Look around at our nation's progress on race
Star Tribune, August 28, 2003
By Mitchell B. Pearlstein

Precisely 40 years ago, Martin Luther King Jr. gave one of the most revered speeches in U.S. history; the one in Washington, under Lincoln's gaze, in which he said, "I have a dream that my four little children will one day live in a nation where they will not be judged by the color of their skin but by the content of their character."

Goodness, how time doth fly, how close to miracles we've come, and how gratitude -- particularly by people like me -- is commanded.

Estimates vary, but upwards of 400,000 people, about a third of whom were white, may have gathered at the waters of the Lincoln Memorial for what was officially called a "March for Jobs and Freedom." According to stories in the old Minneapolis Tribune, Minnesota was represented by about a hundred participants, including former Gov. Harold Stassen, a Republican, and then-Minneapolis Mayor Arthur Naftalin, a DFLer.

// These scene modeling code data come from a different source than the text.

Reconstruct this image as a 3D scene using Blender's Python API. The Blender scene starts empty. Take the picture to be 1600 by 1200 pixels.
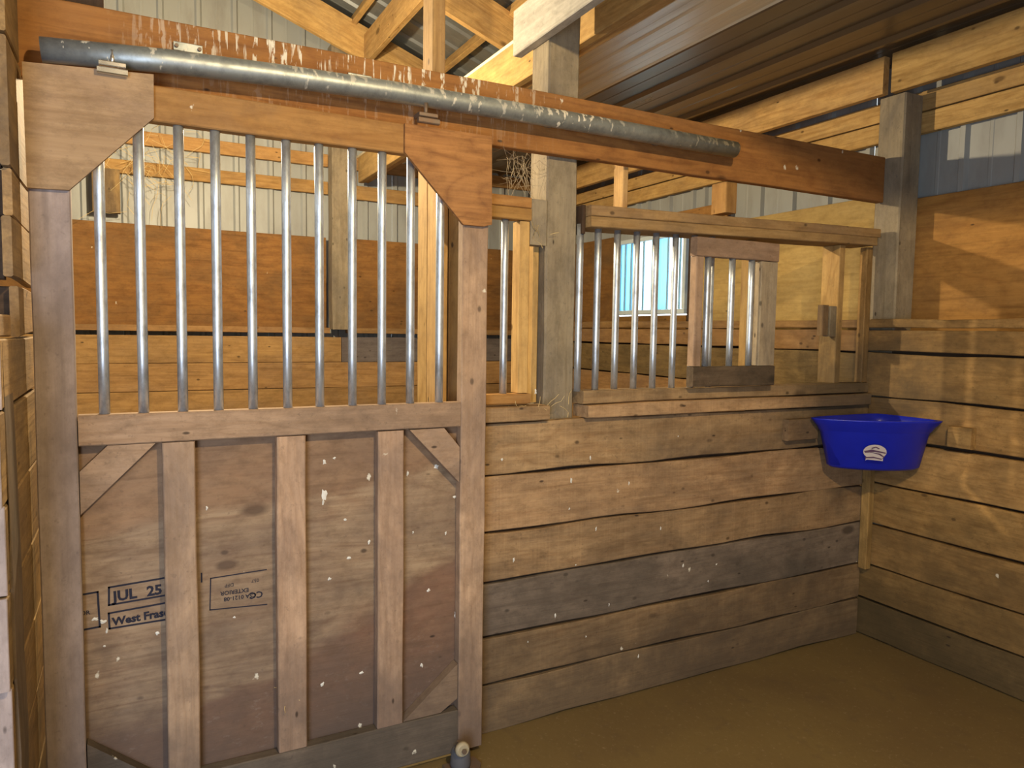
import bpy, math, random
from mathutils import Vector, Matrix, noise as mnoise
random.seed(7)
S = bpy.context.scene
C = S.collection
H = 1.385                      # camera height above the mat; heights below are written relative to it

# ------------------------------------------------------------------ camera
F_PX, YAW, PITCH, ROLL = 1139.186, 27.7302, 4.08172, 0.8354
y, p, r = (math.radians(a) for a in (YAW, PITCH, ROLL))
fw = Vector((math.sin(y)*math.cos(p), math.cos(y)*math.cos(p), -math.sin(p)))
rt = Vector((math.cos(y), -math.sin(y), 0)); up = rt.cross(fw)
rt2 = math.cos(r)*rt + math.sin(r)*up; up2 = -math.sin(r)*rt + math.cos(r)*up
cam = bpy.data.cameras.new('camera'); co = bpy.data.objects.new('camera', cam); C.objects.link(co)
M = Matrix((rt2, up2, -fw)).transposed().to_4x4(); M.translation = Vector((0, 0, H)); co.matrix_world = M
cam.sensor_width = 36; cam.lens = F_PX/1600*36; cam.clip_start = 0.02; cam.clip_end = 200
S.camera = co
# ------------------------------------------------------------------ world, lights, exposure
W = bpy.data.worlds.new('sky'); S.world = W; W.use_nodes = True
bg = W.node_tree.nodes['Background']; bg.inputs[0].default_value = (0.86, 0.95, 1.0, 1); bg.inputs[1].default_value = 3.2
S.view_settings.view_transform = 'Standard'; S.view_settings.look = 'None'
S.view_settings.gamma = 1; S.view_settings.use_curve_mapping = False
S.view_settings.exposure = 0.17
S.render.film_transparent = False
def lamp(name, typ, loc, power, color, size=0.05, aim=None, sx=1, sy=1):
    l = bpy.data.lights.new(name, typ); l.energy = power; l.color = color
    if typ == 'AREA': l.shape = 'RECTANGLE'; l.size = sx; l.size_y = sy
    else: l.shadow_soft_size = size
    o = bpy.data.objects.new(name, l); C.objects.link(o); o.location = (loc[0], loc[1], loc[2]+H)
    if aim:
        d = Vector((aim[0]-loc[0], aim[1]-loc[1], aim[2]-loc[2])); o.rotation_euler = d.to_track_quat('-Z', 'Y').to_euler()
    return o
WARM = (1.0, 0.79, 0.49)
lamp('far_stall_lamp', 'POINT', (0.35, 3.42, 0.95), 188, WARM, 0.03)
lamp('stall_lamp', 'POINT', (0.75, -0.05, 1.12), 145, (1.0, 0.745, 0.40), 0.03)
lamp('warm_fill', 'POINT', (-1.9, 1.0, 1.75), 7, WARM, 0.12)  # unseen fill light added to lift the left side
lamp('doorway_daylight', 'AREA', (-0.85, -0.65, -0.40), 56, (0.74, 0.84, 1.0), aim=(0.0, 2.1, -0.6), sx=0.9, sy=1.6)
lamp('rear_fill', 'AREA', (0.2, -2.8, 0.35), 2, (0.85, 0.9, 1.0), aim=(1.2, 2.1, 0.1), sx=2.2, sy=1.2)  # weak fill added behind the camera, no opening there

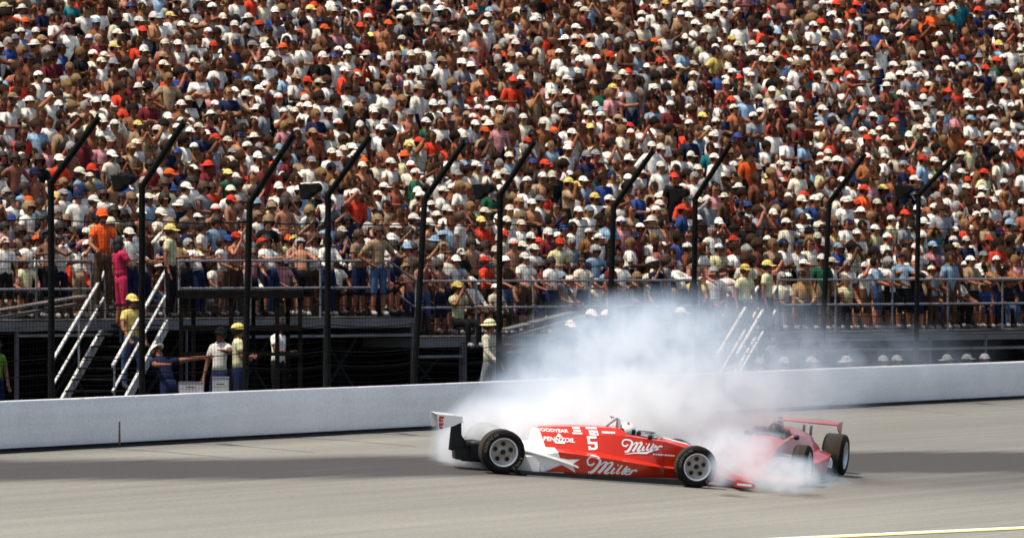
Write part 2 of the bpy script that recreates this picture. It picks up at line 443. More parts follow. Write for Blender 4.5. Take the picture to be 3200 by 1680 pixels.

Richard Wilson, chief of the Tribune's Washington bureau, wrote of how the demonstration was "more like a religious procession than a parade, subdued and accompanied by spirituals." The description was important insofar as many had feared violence, with President John Kennedy actually urging King and other leaders to cancel the event.

I was 15 back then, and while I certainly recall the march itself and the controversy that led up to it, for some reason I better remember the outlines of an absurd segment of the "Today" show that aired around that time.

A couple of in-studio guests, including a white man (who might have been a Southern senator) and a black man (who might have been Jackie Robinson) were debating the wisdom of the protest specifically and matters of American equality more broadly. Keep in mind, this was a year before passage of the 1964 Civil Rights Act, and two years before the 1965 Voting Rights Act; Jim Crow still ruled in many places. The white guy didn't think spit of the march, but when it came to how African-Americans were faring generally, he contended they were doing pretty OK.

Exactly how and why were blacks supposedly doing satisfactorily, and why was a big get-together in Washington unnecessary? Because, he continued, they had come to own more refrigerators per capita than they used to. I trust he offered additional evidence to back up his claim, but for some reason, it was his refrigerator datum that has remained frozen in the part of my skull charged with preserving only the ripest of the ripe.

One of the arguments made by activists during the 1950s and '60s was that racial equality would free not only blacks, but everyone. This surely proved to be the case for the South as a region, given its subsequent renaissance. But it's similarly true that the civil rights movement of mid-century lowered the likelihood of white folks contorting themselves into blithering fools, as did the talking head on the "Today" show who testified -- not to the glorious, if fogged-in, promise of our society and ship of state, as King did -- but to an armada of Amanas.

Personally, my family owes extra thanks to those who risked body and fortune, though never conscience or soul, for freedom. As I've written before, my wife Diane and I adopted a biracial girl, Nicole, almost seven years ago, when she was 5. This has caused me to be exquisitely alert to questions of how she is treated and judged: by the color of her summer-bronzed skin or the content of her exuberantly adolescent character? Best I can figure, the news here has been perfectly wonderful; King is smiling.

It's sadly true that much of what passes for a "civil rights" movement these days is no such thing, as far too much attention is routinely paid to manufactured complexities of complexion in political, educational and several other arenas. But the overriding and better news is that in more intimate, face-to-face realms, we've become a much more comfortable and colorblind palette of people than perhaps King himself thought possible at this stage. If you're skeptical, just park yourself on a bench at the Mall of America some Saturday afternoon and watch the combinations of families and permutations of friends stroll by.

We may not have reached the mountaintop that King spoke of five years after his "I Have a Dream" invocation, hours before he was murdered in Memphis, but we've hiked miles higher than we usually give ourselves credit for. For this and other victories, my thanks reach both back and heavenward.

-- Mitchell B. Pearlstein is president of Center of the American Experiment, a conservative think tank in Minneapolis.